参加予定

obata (2006-05-18 (木) 17:54:19)

勝村氏が参加予定とのこと

ニュートン的世界観と介入問題

obata (2006-06-10 (土) 04:45:14)

マルサスの『人口論』は、例の幾何級数・算術級数という人口変動の説明モデルに本質があるのではなく、当時、多くの論者にある程度共有されていたこの問題をネタにして、人間社会の発展・進化について、独自の思想的立場を提示することにあった、ということをあらためて認識しました。ウインチが知性史という観点からマルサスを取りあげたというのも肯けます。

昨日の議論で、小幡がおもしろかったのは、次の点でした。

均質的な世界不均質な世界
介入マルサス『人口論』マルクス
放任スミスダーウィン


あくまで一次的接近としてのラフな区分けですが、対抗線を示すとこんな感じかと思います。

均質的な世界というのは、服部さんが「ニュートン的世界観」というのを小幡が多少誤解した ところです。
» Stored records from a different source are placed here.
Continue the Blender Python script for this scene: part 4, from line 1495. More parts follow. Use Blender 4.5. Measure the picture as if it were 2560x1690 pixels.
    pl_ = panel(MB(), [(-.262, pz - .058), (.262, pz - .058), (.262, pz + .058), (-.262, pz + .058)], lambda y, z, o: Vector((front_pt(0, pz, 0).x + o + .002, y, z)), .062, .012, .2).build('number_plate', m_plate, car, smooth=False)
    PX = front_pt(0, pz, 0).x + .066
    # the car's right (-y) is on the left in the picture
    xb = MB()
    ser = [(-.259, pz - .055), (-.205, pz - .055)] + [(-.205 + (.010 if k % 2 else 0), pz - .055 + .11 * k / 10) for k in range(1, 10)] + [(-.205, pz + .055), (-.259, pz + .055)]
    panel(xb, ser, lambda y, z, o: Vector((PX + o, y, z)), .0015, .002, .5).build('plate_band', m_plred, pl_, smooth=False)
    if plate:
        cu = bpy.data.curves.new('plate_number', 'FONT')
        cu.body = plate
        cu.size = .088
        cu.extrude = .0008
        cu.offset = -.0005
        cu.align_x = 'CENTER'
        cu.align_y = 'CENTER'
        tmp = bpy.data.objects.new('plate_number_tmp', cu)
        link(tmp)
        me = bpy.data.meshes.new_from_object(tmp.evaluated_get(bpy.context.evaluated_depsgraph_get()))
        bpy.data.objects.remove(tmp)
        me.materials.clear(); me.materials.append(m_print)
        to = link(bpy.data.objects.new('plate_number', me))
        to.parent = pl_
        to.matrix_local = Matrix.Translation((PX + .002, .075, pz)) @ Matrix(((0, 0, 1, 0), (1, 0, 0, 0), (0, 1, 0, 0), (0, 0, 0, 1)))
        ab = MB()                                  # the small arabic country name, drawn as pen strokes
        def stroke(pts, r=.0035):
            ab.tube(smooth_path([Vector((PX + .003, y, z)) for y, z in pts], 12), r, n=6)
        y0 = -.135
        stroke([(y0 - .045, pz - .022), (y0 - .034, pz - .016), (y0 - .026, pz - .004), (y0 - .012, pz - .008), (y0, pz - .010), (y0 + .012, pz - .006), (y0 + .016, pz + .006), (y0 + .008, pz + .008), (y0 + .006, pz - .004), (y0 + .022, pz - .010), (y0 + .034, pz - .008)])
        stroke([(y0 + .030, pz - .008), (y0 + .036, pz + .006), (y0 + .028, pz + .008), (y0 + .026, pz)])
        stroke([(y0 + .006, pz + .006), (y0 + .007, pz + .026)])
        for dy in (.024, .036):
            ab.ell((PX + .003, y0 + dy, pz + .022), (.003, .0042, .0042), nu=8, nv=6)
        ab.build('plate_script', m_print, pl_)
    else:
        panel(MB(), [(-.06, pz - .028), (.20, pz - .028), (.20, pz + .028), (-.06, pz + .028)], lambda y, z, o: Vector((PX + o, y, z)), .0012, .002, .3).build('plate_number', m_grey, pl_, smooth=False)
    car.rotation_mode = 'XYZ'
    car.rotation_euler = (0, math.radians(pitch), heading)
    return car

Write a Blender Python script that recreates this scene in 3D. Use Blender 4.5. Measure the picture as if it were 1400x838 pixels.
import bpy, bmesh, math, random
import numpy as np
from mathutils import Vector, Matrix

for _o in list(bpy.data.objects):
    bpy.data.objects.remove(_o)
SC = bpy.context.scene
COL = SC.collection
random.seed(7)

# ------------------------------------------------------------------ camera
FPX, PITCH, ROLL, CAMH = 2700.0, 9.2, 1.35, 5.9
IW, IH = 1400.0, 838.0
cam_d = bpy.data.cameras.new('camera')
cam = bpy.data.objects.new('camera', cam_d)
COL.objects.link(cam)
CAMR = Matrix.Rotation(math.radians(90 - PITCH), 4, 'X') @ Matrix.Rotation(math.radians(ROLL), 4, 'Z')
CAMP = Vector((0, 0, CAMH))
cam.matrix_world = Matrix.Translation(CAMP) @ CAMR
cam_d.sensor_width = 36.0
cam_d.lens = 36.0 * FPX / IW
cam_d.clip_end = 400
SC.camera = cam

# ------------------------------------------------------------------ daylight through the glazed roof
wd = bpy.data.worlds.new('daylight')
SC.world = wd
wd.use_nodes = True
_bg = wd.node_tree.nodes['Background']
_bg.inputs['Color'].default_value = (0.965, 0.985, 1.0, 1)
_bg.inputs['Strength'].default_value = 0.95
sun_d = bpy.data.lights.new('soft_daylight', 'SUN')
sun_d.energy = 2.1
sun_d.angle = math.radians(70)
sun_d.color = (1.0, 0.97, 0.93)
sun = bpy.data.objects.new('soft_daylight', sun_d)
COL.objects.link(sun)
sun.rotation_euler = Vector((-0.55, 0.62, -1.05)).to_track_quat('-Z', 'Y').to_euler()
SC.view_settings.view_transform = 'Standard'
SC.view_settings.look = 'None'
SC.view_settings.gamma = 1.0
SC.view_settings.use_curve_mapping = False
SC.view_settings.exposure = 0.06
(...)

これに対して、不均質な世界というのは、「ダーウィン的世界観」ということに なるのかもしれません。

「変異」を引きおこすのには、goad of neccessity が必要だというのは、私には なんらかの人為的な介入が必要だという意味にとれました。 マルサスの人口論では、対象世界を構成する諸主体の間に、個体差が内成するわけではない、 人口が増大して、その結果、自然の大饗宴から溢れ出して死滅する主体も偶然運が悪いものに すぎない、したがって、かりにそこに競争があったとしても、優等なものが生き残る、という 淘汰圧が作用するわけではない、ということになるのではないかと思います。

これは、次の世紀に台頭する進化論とはかなり違う構造になっている。進化論は、 なんらかのかたちで、対象世界の内部に(1)不均質な主体が発生すること、(2)これが淘汰なり、 適応なりで、(3)状態遷移を引きおこす、という論理の枠組みになるのではないか、これが やはり18世紀と19世紀を切りわける縦の線になっているのではないか、というのが 演習の報告をおききしてわかったところでした。